Thursday, June 18, 2009


*UPDATE* I had a video posted from a protest in Iran from YouTube, I don't know what happened to it. If I can get it back, I'll repost it...Peace*

Good morning, Searchers, I woke up to MSNBC this morning, the lead story I caught was about the alleged election fraud in Iran.

People have been demonstrating against the totalitarian government since June 12, when the Presidential election was held.

Searchers, this is huge. As I heard a commentator say yesterday, it may not be like Tiananman Square, but certainly may be similar to the fall of the Berlin Wall. Some of you remember neither, but when I saw the people standing on the Wall shouting triumphantly, and hitting the wall with sledgehammers, it sent shivers down my spine.
Equally so with the lone Chinese man facing down the tanks.

These were people that were fed up with a regime that kept them down, and in the case of China, they had had it with the government "reforms" that destroyed their wage base, stripped them of jobs, and forced millions into abject poverty, so the Chinese gov't could switch to a capitalist economy. Read 'The Shock Doctrine" by Naomi Klein, it is a remarkable eye opener.

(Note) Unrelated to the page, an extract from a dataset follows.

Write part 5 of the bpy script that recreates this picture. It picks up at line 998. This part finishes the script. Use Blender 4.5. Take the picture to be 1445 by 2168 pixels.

So the Iranaian people are protesting the outcome of the Presidential election. Let me put this in perspective: The Iranian Government hand counted millions of ballots, I read somewhere that the turnout was 65% of the population, here in the U.S., we're lucky to get 40% turnout, and after 3 hours of HAND COUNTING, the government declared the landslide victory of Mahmoud Ahmadinajad over his opponent, Mir Hossein Mousavi.

In the United States, it took a solid month, courtroom drama, and ultimately the Supreme Court to decide the election of 2000, that brought Bush into the White House. We all know how that turned out, perhaps we need the Iranian ultra smart state of the art ballot counting machine: the hand.

Seriously, I believe the Iranian election was hi-jacked by the Supreme Leader and the government. Ahmedinajad won by landslide numbers even in Mousavi's hometown where he polled in very high numbers. Mousavi is a reform candidate, and it appears the Iranian people want reform.

It is our duty as Americans to support their desire for an open, democratic government. That does not necessarily mean military intervention, so put away your guns and your ding-dongs, Americans, not everything has to be solved with force. The display of solidarity by the Iranians in the face of execution for demonstrating may be enough to topple the current regime, and if not totally topple, at least start putting chinks in the armour of the State. We can learn from this, and we need to revisit our own history and study again Dr. Martin Luther King, Jr.'s manner of protest. Ditto with Ghandi.

It is time for a systemic change in the United States. It will come, albeit slowly, cause we are, after all, fat, dumb, and happy.